An Attempt in Explaining Why Weird is Normal

Nobody’s weird in a strange world.
People grow up in different ways,
Different countries, different cities,
Different culture, different families,
Different eyes, never the same.
People experience the same things,
But not in the same way.
What I’m trying to say is
There’s a difference in everyone’s vision.
We can look at the same color
At the same time and give different meanings.
What might be weird to you
Might be something normal to me.
What’s odd to me might be
A natural thing to you.
There’s nothing wrong about it.
Nobody should be blamed,
For the world is strange.
See, we all have questions,
Millions and billions of them
In a single universe.

Anxiety on the So-Called ‘Real World’

It’s a big world and as we grow older, it gets smaller and bigger at the same time.

Sometimes,  I think it gets bigger because the things  I didn’t use to have access are now accessible; the things that used to be so far away are now closer; our old refrigerator used to be taller than me and now I’m taller than it. Sometimes, the world seems bigger when I look at the things that I haven’t experienced, the places I’ve never been into, the food I haven’t tasted, and the things I still don’t have access to. So the world, how it looks like, depends on how you look at it. There are a lot of angles but I think, for every person, there’s one best angle to look at life and the world—it’s looking at the world in your best self.

Nobody’s their best self yet. I don’t know if anyone will ever be because life is a continuous journey where we keep on growing and learning. That means we get better as time goes by if we’re on the right track. So how can a person look at the world in his/her best self? Maybe a person is at his/her best self when he/she is doing what he/she loves and is being true to his/her self, when there are doubts but more clarity, when there is loneliness but more happiness, and when you haven’t reached all your goals but you have high hopes that you’ll get there. So, I noticed that I’m talking as if I’m an expert here. Well, I know I’m not and I can’t say that I’m in my best self honestly, I am, again, in the period where I’m a little bit too anxious about the future because I’m not yet sure if I’ll land in the place I want to be in. Nobody knows what the future really holds but we all hope that it will be great. But life isn’t always great. I think we all know that and that sometimes, life sucks. But those terrible times help us appreciate the good times even more.

Why am I even talking about these things and why did I say that I hope I’ll land in the place where I want to be in? Well, the person talking here is graduating this April and can now start looking for a job. I’ll be entering what they call the ‘real world’. I’m pretty sure that I’m not alone in being anxious.

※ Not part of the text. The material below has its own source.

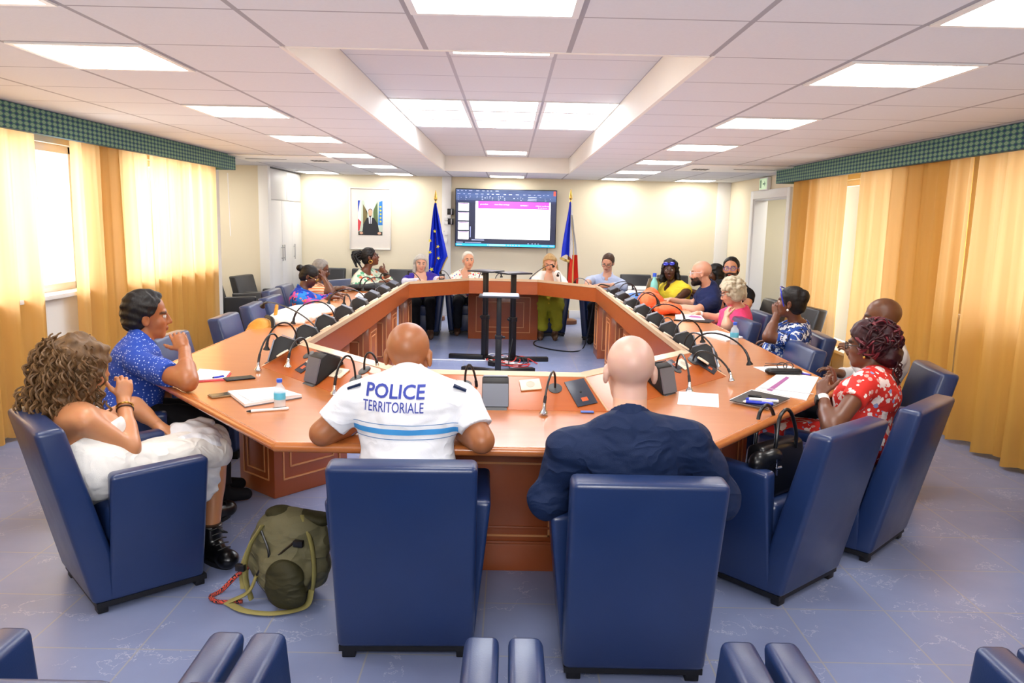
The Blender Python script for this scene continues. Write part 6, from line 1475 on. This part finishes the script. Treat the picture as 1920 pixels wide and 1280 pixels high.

Doubt is sitting beside me most of the time. The ‘real world’ sounds exciting and scary. Finally, I can focus on doing what I love and what I’m good at, but what if I’m not good enough? All those typical questions keep visiting my head. I feel a step closer to the ‘real world’ just by thinking of it and as graduation gets closer, the pressure grows stronger.

It’s been a long time now and I still have this wish that remains a wish. I’ve been wishing to have more self-confidence. If I had it early on, maybe, I might have done things a bit better. I don’t regret anything in my life but if I could go back in time and have a chance to talk to my younger self, I’d tell her to believe in herself even more though not a lot of people believes in you or though not a lot of people will believe in you.  Maybe I’d praise myself a little bit, too. Everybody needs to hear encouraging words sometimes. I know it’s better to show our love and support through actions but sometimes, people need to hear it, too. That’s why I’ll praise myself a little bit if I could go back in time. I remember that the few praises I heard when I was in fourth year high school encouraged me to take this road where I’m at.

Good words coming from other people are better but I guess, we should also praise ourselves sometimes ‘cos it helps.